◆ Requirements ◆
Leave out the images and repeat the listing below without a single change.

%%

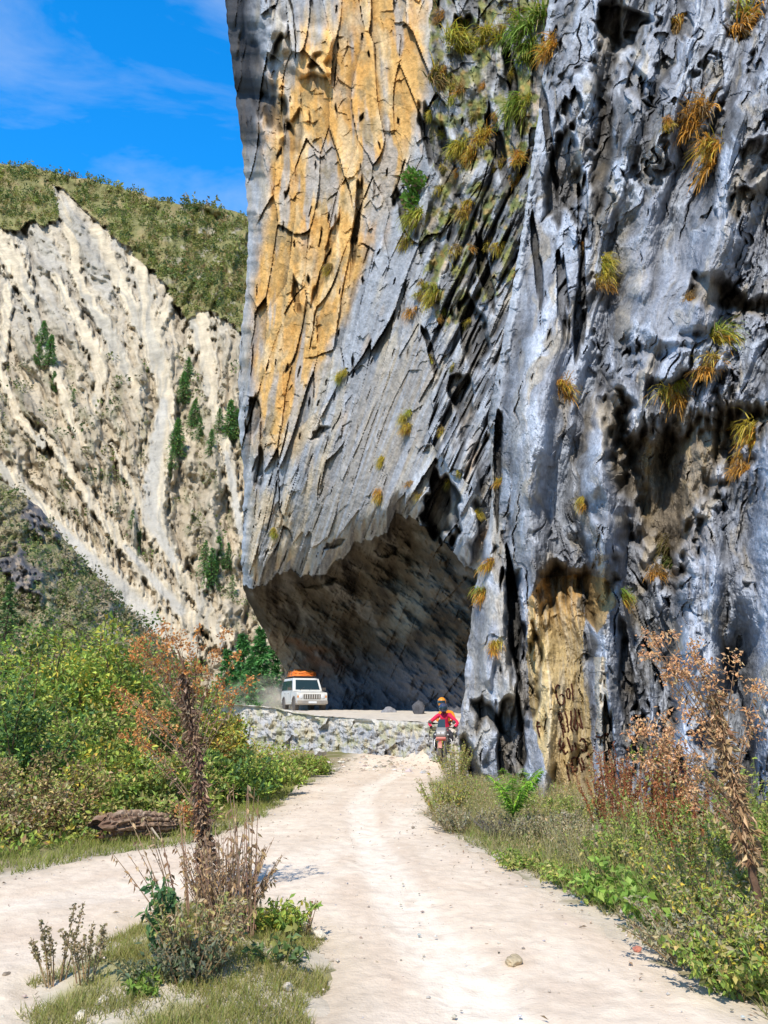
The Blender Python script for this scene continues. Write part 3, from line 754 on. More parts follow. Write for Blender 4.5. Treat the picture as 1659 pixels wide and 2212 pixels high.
# nearer spur with dark outcrops, dropping from the left
def build_spur():
    pxv = np.r_[np.linspace(-420, -30, 60), np.arange(-26, 420, 2.5)]
    top = lambda x: np.interp(x, [-420, -200, 0, 40, 90, 140, 200, 260, 320, 420], [760, 900, 1038, 1062, 1100, 1165, 1235, 1300, 1365, 1470])
    PX, T = np.meshgrid(pxv, np.linspace(0, 1, 170))
    tp = top(PX) + 6 * fbm(PX / 30, PX * 0, 0, 4, 741)
    PY = tp + (1560 - tp) * T
    Y = 150 - 62 * T + .02 * (420 - PX)
    out = blob(PX, PY, 90, 1115, 60, 45, 30, .4, .5, .5, 742) + blob(PX, PY, 45, 1235, 60, 52, 10, .4, .5, .5, 743)
    D = 5 * fbm(PX / 60, PY / 60, 0, 4, 744) + 1.2 * fbm(PX / 10, PY / 12, 0, 3, 745) - 3.5 * out + out * 2.2 * fbm(PX / 14, PY / 20, 0, 3, 746)
    D *= ss(0, .05, T)
    P = at(PX, PY, Y + D)
    col = np.empty(PX.shape + (3,)); col[:] = (.30, .26, .16)
    col = mixc(col, (.17, .20, .06), ss(-.05, .35, fbm(PX / 34, PY / 30, 0, 4, 747)) * .85)
    col = mixc(col, (.42, .35, .24), ss(.1, .4, fbm(PX / 26, PY / 20, 0, 4, 748)) * .8)
    rc = np.empty_like(col); rc[:] = (.13, .125, .13); rc = mixc(rc, (.36, .29, .22), ss(.1, .45, fbm(PX / 16, PY / 10, 0, 4, 749)))
    om = np.clip(out * 1.6, 0, 1)[..., None]; col = col * (1 - om) + rc * om
    col = mixc(col, (.50, .42, .33), blob(PX, PY, 250, 1345, 70, 40, 30, .5, .8, .8, 750) * .9)
    back = P[0:1] + np.array([0, 40, -50.0]); P = np.concatenate([back, P]); col = np.concatenate([col[0:1], col])
    o = mesh_np('hill', P, grid_faces(*P.shape[:2]), M_HILL, col, True)
    props(o, 'dark scrubby hill spur with rock outcrops below the scree slope', 'hill', None, 'structure')
    return PX, PY, P[1:], out
SPX, SPY, SP, SOUT = build_spur()

# ------------------------------------------------------------------ ground and road
def px_poly(pts, z=0.0): return [tuple(gnd(x, y, z)[:2]) for x, y in pts]
ROAD_POLY = px_poly([(1900, 2420), (1659, 2205), (1500, 2108), (1400, 2040), (1330, 1992), (1200, 1920), (1130, 1885), (1050, 1842), (965, 1800), (935, 1770), (925, 1740), (930, 1705), (940, 1668), (1000, 1632), (1000, 1612), (905, 1608),
                     (780, 1625), (740, 1650), (700, 1668), (640, 1690), (610, 1740), (575, 1768), (480, 1802), (400, 1828), (300, 1842), (200, 1858), (60, 1888), (-200, 1935), (-600, 1990)]) + [(-12, 4.8), (-12, -6), (12, -6)]
ISLE_POLY = px_poly([(40, 2230), (70, 2130), (150, 2090), (300, 1992), (380, 1965), (450, 1955), (560, 1968), (640, 1985), (690, 2010), (718, 2085), (690, 2150), (670, 2240), (640, 2400), (100, 2400)])
def edge_dist(x, y, poly):
    pl = [(p[0], p[1], 1.0) for p in poly] + [(poly[0][0], poly[0][1], 1.0)]
    d, _ = seg_dist(x, y, pl)
    return np.where(inpoly(x, y, poly), d, -d)       # + inside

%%

◆ Result of this task ◆
The Blender Python script for this scene continues. Write part 3, from line 754 on. More parts follow. Write for Blender 4.5. Treat the picture as 1659 pixels wide and 2212 pixels high.
# nearer spur with dark outcrops, dropping from the left
def build_spur():
    pxv = np.r_[np.linspace(-420, -30, 60), np.arange(-26, 420, 2.5)]
    top = lambda x: np.interp(x, [-420, -200, 0, 40, 90, 140, 200, 260, 320, 420], [760, 900, 1038, 1062, 1100, 1165, 1235, 1300, 1365, 1470])
    PX, T = np.meshgrid(pxv, np.linspace(0, 1, 170))
    tp = top(PX) + 6 * fbm(PX / 30, PX * 0, 0, 4, 741)
    PY = tp + (1560 - tp) * T
    Y = 150 - 62 * T + .02 * (420 - PX)
    out = blob(PX, PY, 90, 1115, 60, 45, 30, .4, .5, .5, 742) + blob(PX, PY, 45, 1235, 60, 52, 10, .4, .5, .5, 743)
    D = 5 * fbm(PX / 60, PY / 60, 0, 4, 744) + 1.2 * fbm(PX / 10, PY / 12, 0, 3, 745) - 3.5 * out + out * 2.2 * fbm(PX / 14, PY / 20, 0, 3, 746)
    D *= ss(0, .05, T)
    P = at(PX, PY, Y + D)
    col = np.empty(PX.shape + (3,)); col[:] = (.30, .26, .16)
    col = mixc(col, (.17, .20, .06), ss(-.05, .35, fbm(PX / 34, PY / 30, 0, 4, 747)) * .85)
    col = mixc(col, (.42, .35, .24), ss(.1, .4, fbm(PX / 26, PY / 20, 0, 4, 748)) * .8)
    rc = np.empty_like(col); rc[:] = (.13, .125, .13); rc = mixc(rc, (.36, .29, .22), ss(.1, .45, fbm(PX / 16, PY / 10, 0, 4, 749)))
    om = np.clip(out * 1.6, 0, 1)[..., None]; col = col * (1 - om) + rc * om
    col = mixc(col, (.50, .42, .33), blob(PX, PY, 250, 1345, 70, 40, 30, .5, .8, .8, 750) * .9)
    back = P[0:1] + np.array([0, 40, -50.0]); P = np.concatenate([back, P]); col = np.concatenate([col[0:1], col])
    o = mesh_np('hill', P, grid_faces(*P.shape[:2]), M_HILL, col, True)
    props(o, 'dark scrubby hill spur with rock outcrops below the scree slope', 'hill', None, 'structure')
    return PX, PY, P[1:], out
SPX, SPY, SP, SOUT = build_spur()

# ------------------------------------------------------------------ ground and road
def px_poly(pts, z=0.0): return [tuple(gnd(x, y, z)[:2]) for x, y in pts]
ROAD_POLY = px_poly([(1900, 2420), (1659, 2205), (1500, 2108), (1400, 2040), (1330, 1992), (1200, 1920), (1130, 1885), (1050, 1842), (965, 1800), (935, 1770), (925, 1740), (930, 1705), (940, 1668), (1000, 1632), (1000, 1612), (905, 1608),
                     (780, 1625), (740, 1650), (700, 1668), (640, 1690), (610, 1740), (575, 1768), (480, 1802), (400, 1828), (300, 1842), (200, 1858), (60, 1888), (-200, 1935), (-600, 1990)]) + [(-12, 4.8), (-12, -6), (12, -6)]
ISLE_POLY = px_poly([(40, 2230), (70, 2130), (150, 2090), (300, 1992), (380, 1965), (450, 1955), (560, 1968), (640, 1985), (690, 2010), (718, 2085), (690, 2150), (670, 2240), (640, 2400), (100, 2400)])
def edge_dist(x, y, poly):
    pl = [(p[0], p[1], 1.0) for p in poly] + [(poly[0][0], poly[0][1], 1.0)]
    d, _ = seg_dist(x, y, pl)
    return np.where(inpoly(x, y, poly), d, -d)       # + inside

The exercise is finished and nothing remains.